EXERCISE REQUIREMENTS: Repeat the material below word for word and leave out all pictures.

MATERIAL PROVIDED:
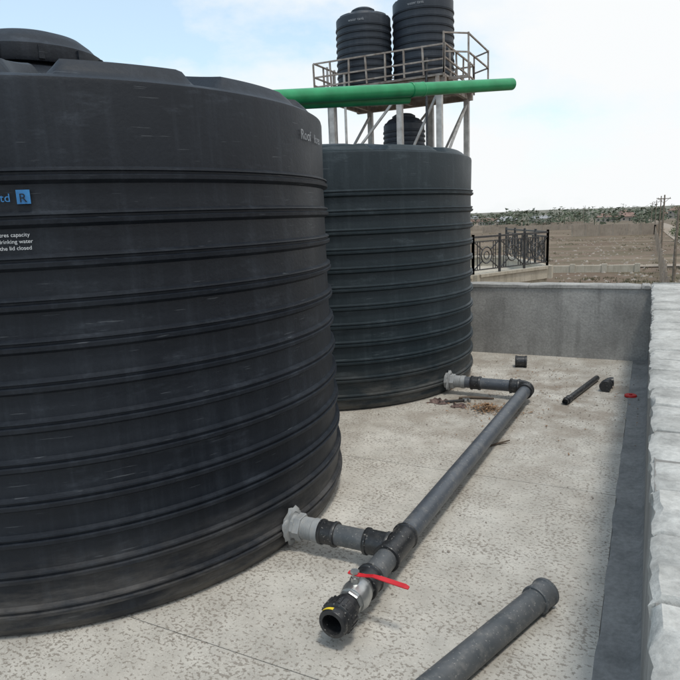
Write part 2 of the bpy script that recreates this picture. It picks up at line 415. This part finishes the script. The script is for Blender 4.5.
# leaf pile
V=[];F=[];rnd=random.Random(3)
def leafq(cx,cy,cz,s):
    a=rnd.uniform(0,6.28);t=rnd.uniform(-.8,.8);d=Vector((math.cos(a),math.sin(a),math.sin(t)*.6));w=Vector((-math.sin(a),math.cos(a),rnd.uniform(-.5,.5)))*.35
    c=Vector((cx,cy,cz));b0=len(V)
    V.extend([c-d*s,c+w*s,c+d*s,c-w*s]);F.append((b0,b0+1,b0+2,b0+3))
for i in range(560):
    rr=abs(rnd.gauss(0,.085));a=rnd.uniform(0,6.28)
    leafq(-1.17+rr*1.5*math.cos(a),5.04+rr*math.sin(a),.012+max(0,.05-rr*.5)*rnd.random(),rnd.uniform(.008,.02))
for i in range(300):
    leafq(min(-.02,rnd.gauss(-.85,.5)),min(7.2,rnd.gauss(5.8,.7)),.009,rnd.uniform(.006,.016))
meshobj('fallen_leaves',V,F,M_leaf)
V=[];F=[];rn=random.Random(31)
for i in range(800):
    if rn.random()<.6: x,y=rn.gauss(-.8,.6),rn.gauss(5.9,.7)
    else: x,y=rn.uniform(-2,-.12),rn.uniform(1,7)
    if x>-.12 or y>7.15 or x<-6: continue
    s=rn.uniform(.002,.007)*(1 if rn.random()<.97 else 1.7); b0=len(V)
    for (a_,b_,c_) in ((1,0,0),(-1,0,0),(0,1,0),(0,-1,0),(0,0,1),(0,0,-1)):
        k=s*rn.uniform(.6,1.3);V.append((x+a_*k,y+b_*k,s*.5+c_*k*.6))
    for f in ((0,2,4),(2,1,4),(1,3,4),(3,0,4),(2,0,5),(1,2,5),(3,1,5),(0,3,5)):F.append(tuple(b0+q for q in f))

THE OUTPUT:
Write part 2 of the bpy script that recreates this picture. It picks up at line 415. This part finishes the script. The script is for Blender 4.5.
# leaf pile
V=[];F=[];rnd=random.Random(3)
def leafq(cx,cy,cz,s):
    a=rnd.uniform(0,6.28);t=rnd.uniform(-.8,.8);d=Vector((math.cos(a),math.sin(a),math.sin(t)*.6));w=Vector((-math.sin(a),math.cos(a),rnd.uniform(-.5,.5)))*.35
    c=Vector((cx,cy,cz));b0=len(V)
    V.extend([c-d*s,c+w*s,c+d*s,c-w*s]);F.append((b0,b0+1,b0+2,b0+3))
for i in range(560):
    rr=abs(rnd.gauss(0,.085));a=rnd.uniform(0,6.28)
    leafq(-1.17+rr*1.5*math.cos(a),5.04+rr*math.sin(a),.012+max(0,.05-rr*.5)*rnd.random(),rnd.uniform(.008,.02))
for i in range(300):
    leafq(min(-.02,rnd.gauss(-.85,.5)),min(7.2,rnd.gauss(5.8,.7)),.009,rnd.uniform(.006,.016))
meshobj('fallen_leaves',V,F,M_leaf)
V=[];F=[];rn=random.Random(31)
for i in range(800):
    if rn.random()<.6: x,y=rn.gauss(-.8,.6),rn.gauss(5.9,.7)
    else: x,y=rn.uniform(-2,-.12),rn.uniform(1,7)
    if x>-.12 or y>7.15 or x<-6: continue
    s=rn.uniform(.002,.007)*(1 if rn.random()<.97 else 1.7); b0=len(V)
    for (a_,b_,c_) in ((1,0,0),(-1,0,0),(0,1,0),(0,-1,0),(0,0,1),(0,0,-1)):
        k=s*rn.uniform(.6,1.3);V.append((x+a_*k,y+b_*k,s*.5+c_*k*.6))
    for f in ((0,2,4),(2,1,4),(1,3,4),(3,0,4),(2,0,5),(1,2,5),(3,1,5),(0,3,5)):F.append(tuple(b0+q for q in f))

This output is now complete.